Retail project deliveries (sqm) by city size
Source: Colliers
On the tenant side, discounters are expected to remain the most active, given that the consumers are expected to remain under pressure through 2026, with some respite expected in 2027 (assuming Romania avoids a disorderly correction, which seems the base case at this point). Nevertheless, the weaker economic activity may have caught some companies off guard and hence, we may see some mergers and acquisitions or outright exits from the market. We also expect some market segments to remain quite dynamic, notably the FMCG scene. Here, Carrefour is reportedly planning its exit, new joiners like Polish-owned Froo (part of Zabka Group) are expanding rapidly alongside other very ambitious plans from the established brands, while other supermarket chains are also reportedly looking at Romania for an entry angle (German group Aldi is one such name, according to local media reports).

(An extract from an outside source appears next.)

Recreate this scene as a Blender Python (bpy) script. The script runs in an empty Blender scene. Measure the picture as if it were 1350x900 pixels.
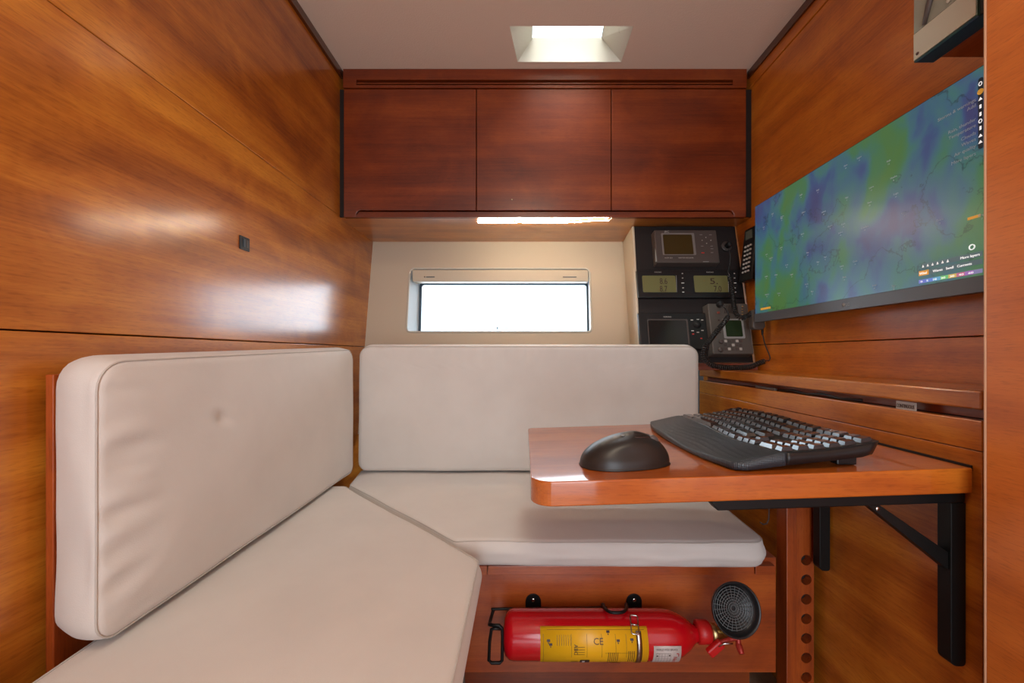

We expect consumers to remain quite cautious in 2026, as the higher taxes and elevated inflation as of the second part of 2025 weighed on sentiment. That said, as long as the news from the labour market do not turn overtly negative (particularly when it comes to job losses), things should remain within reasonable levels for household spending. Hence, we would expect consumption to show some signs of stabilization towards the middle of 2026 or in the second part of the year, assuming that economic news don’t turn overtly negative in the following quarters. If the context does evolve towards the worst, we would expect to see a more increased caution from retailers for a period of time.